(a) (1) Whenever all or a portion of the principal sum of any obligation secured by a mortgage or deed of trust, prior to the maturity date fixed in such obligation, has become due or has been declared due by reason of a breach or default in the performance of any obligation secured by the mortgage or deed of trust, including a default in the payment of interest or of any installment of principal, or by reason of a failure of the grantor to pay, in accordance with the terms of the mortgage or deed of trust, taxes, assessments, premiums for insurance, or advances made by the mortgagee or beneficiary in accordance with the terms of such obligation or of such mortgage or deed of trust, then the mortgagor or grantor or their successors in interest in the trust property may pay, at any time subsequent to the filing for record of a notice of default and intention to sell and prior to the sale, to the mortgagee or beneficiary or their successor in interest the entire amount then due under the terms of such mortgage or deed of trust, including costs and expenses actually incurred in enforcing the terms of the obligation and mortgage or deed of trust, and trustee's and attorney's fees other than that portion of the principal which would not then be due had no default occurred, and thereby cure the default theretofore existing.

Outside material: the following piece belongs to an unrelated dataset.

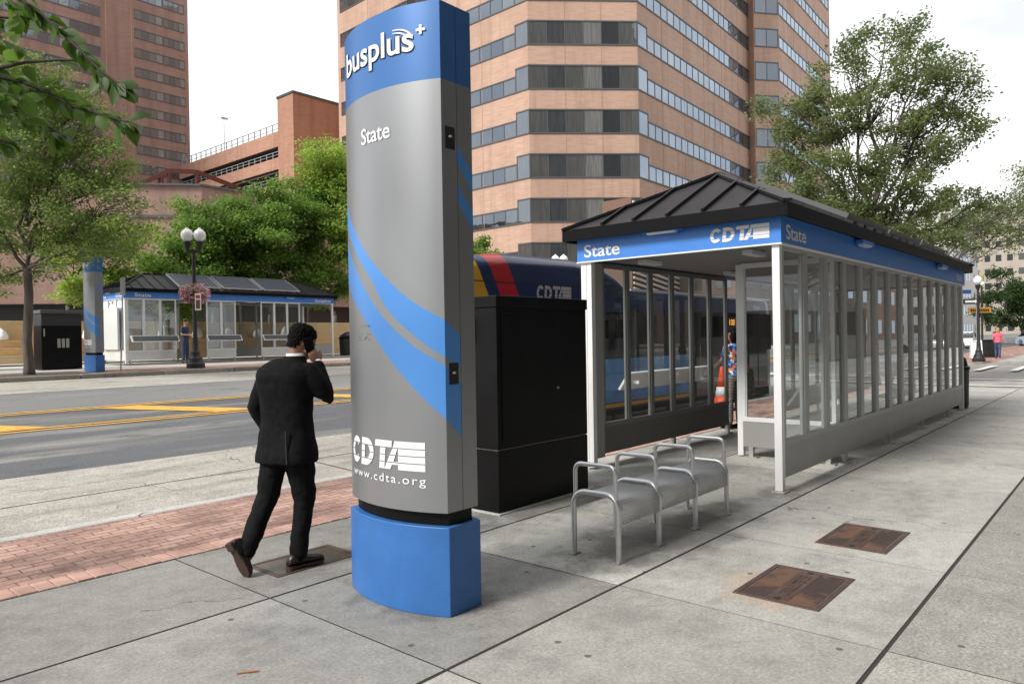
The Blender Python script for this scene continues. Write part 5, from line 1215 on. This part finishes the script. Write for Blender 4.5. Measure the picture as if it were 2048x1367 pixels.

(2) Thereupon, all proceedings under this chapter theretofore had or instituted shall be dismissed or discontinued, and the obligation and mortgage or deed of trust shall be reinstated and shall be and remain in force and effect, the same as if no acceleration had occurred.
(b) If the default is cured and the mortgage or deed of trust reinstated in the manner provided in this section, the mortgagee, beneficiary, or their successors in interest shall file for record with the recorder of the county in which the trust property is situated a duly acknowledged cancellation of the recorded notice of default and intention to sell under such mortgage or deed of trust.